In October 2025, Governor Gavin Newsom signed the “California Senate Bill CA SB371,” which went into effect on Jan. 1. The bill aims to lower passenger fares and reduce insurance-related costs that can impact driver earnings and trip pricing by lowering expensive insurance requirements that account for a significant portion of ride fees in California.
According to Uber Newsroom, Uber claims that government-mandated insurance expenses currently account for almost one-third of a typical rider fee statewide and over half in Los Angeles. SB 371 lowers required uninsured and underinsured motorist insurance coverage for Uber, Lyft and other rideshare services from $1 million per person and $300,000 per incident.
Limiting these requirements under SB 371 is intended to help reduce those costs while maintaining protection for drivers and riders.
Students who occasionally use Uber or Lyft may like the lower ride fare, but are at risk of sacrificing their safety. However, for Isaiah Clark, an emerging media student who lives near campus and uses Uber at times, this is not a concern.
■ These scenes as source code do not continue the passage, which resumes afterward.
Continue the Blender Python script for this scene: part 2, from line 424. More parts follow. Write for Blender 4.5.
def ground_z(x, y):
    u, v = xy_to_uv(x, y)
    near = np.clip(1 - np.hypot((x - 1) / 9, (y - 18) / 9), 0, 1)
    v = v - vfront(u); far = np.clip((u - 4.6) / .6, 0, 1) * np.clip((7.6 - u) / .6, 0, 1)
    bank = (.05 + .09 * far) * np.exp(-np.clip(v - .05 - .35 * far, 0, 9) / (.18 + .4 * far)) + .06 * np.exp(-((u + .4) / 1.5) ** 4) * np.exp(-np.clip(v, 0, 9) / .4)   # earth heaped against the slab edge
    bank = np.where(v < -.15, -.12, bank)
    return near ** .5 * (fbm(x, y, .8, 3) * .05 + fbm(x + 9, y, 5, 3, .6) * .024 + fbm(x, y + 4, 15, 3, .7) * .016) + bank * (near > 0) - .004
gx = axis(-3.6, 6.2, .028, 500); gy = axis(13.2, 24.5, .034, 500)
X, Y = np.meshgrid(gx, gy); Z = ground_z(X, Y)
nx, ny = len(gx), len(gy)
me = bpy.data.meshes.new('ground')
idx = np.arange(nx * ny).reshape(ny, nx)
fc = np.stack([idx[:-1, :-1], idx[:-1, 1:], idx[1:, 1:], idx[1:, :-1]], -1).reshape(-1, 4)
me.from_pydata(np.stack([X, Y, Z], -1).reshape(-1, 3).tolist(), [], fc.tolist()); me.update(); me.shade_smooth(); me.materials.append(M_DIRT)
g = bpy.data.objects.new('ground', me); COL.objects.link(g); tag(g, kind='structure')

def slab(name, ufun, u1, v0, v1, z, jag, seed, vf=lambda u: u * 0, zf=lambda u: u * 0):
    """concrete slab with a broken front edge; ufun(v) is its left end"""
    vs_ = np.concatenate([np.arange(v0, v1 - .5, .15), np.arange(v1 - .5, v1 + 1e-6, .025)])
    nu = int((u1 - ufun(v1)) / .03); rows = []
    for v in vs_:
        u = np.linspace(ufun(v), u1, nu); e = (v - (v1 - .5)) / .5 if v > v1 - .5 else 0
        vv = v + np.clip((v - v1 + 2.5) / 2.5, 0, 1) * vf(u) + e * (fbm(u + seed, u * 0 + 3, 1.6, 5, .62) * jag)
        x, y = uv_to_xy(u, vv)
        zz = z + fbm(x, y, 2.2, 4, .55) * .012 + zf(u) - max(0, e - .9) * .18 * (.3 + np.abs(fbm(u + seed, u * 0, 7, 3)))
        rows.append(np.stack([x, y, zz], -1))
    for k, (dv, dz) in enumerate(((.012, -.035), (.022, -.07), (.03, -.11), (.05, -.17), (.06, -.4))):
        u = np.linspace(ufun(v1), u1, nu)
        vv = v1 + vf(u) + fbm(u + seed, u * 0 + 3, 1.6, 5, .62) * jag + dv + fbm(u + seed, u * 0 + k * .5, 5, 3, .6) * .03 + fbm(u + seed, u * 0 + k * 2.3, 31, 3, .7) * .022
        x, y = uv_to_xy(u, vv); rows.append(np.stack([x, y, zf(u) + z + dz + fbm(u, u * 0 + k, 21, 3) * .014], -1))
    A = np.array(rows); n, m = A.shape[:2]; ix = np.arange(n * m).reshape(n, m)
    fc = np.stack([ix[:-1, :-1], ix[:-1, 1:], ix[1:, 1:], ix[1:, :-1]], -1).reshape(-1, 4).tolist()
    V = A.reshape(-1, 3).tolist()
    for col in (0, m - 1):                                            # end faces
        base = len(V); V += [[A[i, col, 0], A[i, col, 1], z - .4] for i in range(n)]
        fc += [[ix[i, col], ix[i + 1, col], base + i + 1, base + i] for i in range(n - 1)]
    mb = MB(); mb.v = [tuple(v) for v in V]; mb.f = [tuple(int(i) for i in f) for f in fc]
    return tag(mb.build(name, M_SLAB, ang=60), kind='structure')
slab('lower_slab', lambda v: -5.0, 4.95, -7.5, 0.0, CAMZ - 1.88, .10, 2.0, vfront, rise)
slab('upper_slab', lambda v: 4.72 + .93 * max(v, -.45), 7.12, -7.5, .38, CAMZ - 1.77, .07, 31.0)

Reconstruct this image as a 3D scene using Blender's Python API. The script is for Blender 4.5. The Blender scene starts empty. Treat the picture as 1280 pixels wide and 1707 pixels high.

“I don’t believe that this bill will incentivize less-than-safe driving practices from already safe drivers on these rideshare apps, so I feel about as safe now as I did before the bill passed,” Clark said.
Due to SB 371’s reduction in overall insurance coverage, drivers and riders are less protected financially in the case of an accident. Lower insurance limits create concerns about passenger safety and financial stability because they could end up in significantly less compensation for injured passengers after a major accident.
“I feel relief because of the new affordability for uber customers, especially as a non-driver relies on uber services,” said Mari-Al Igama, a student majoring in communication studies. “However, it can be concerning looking at the potential risks of car accidents for both the driver and the rider.”
As Igama learned about SB 371, her feeling of security in shared rides changed, especially as a student who dorms without a car and uses Uber.
“I [became] more selective with where I order services. If I’m ubering in a busy city, I want to be more cautious about riding in a very car-populated area due to potential accidents,” Igama said.
Outside of CSUN, Uber and Lyft users in the San Fernando Valley also have concerns after learning about SB 371. BJ’s Restaurant server Jennifer Salinas uses Uber as her main transportation.
“For a while, I’ve been using Uber in order to get home when I get off late from work. I didn’t know about the bill ‘till now, since I use the ride share app all the time and never had a problem,” Salinas said.
Salinas, who travels to Woodland Hills for work, became very worried about her safety during the commute. If she were to get injured in an accident caused by an uninsured driver, the reduced insurance protections under SB 371 would make her both physically and financially at risk.
“It makes me feel unsafe to know that I’ll be risking my life in a way when I’m taking an Uber because I’ve experienced unsafe situations where an accident could’ve occurred,” Salinas said. “It makes me think, is it even worth taking an uber even if I do save money?”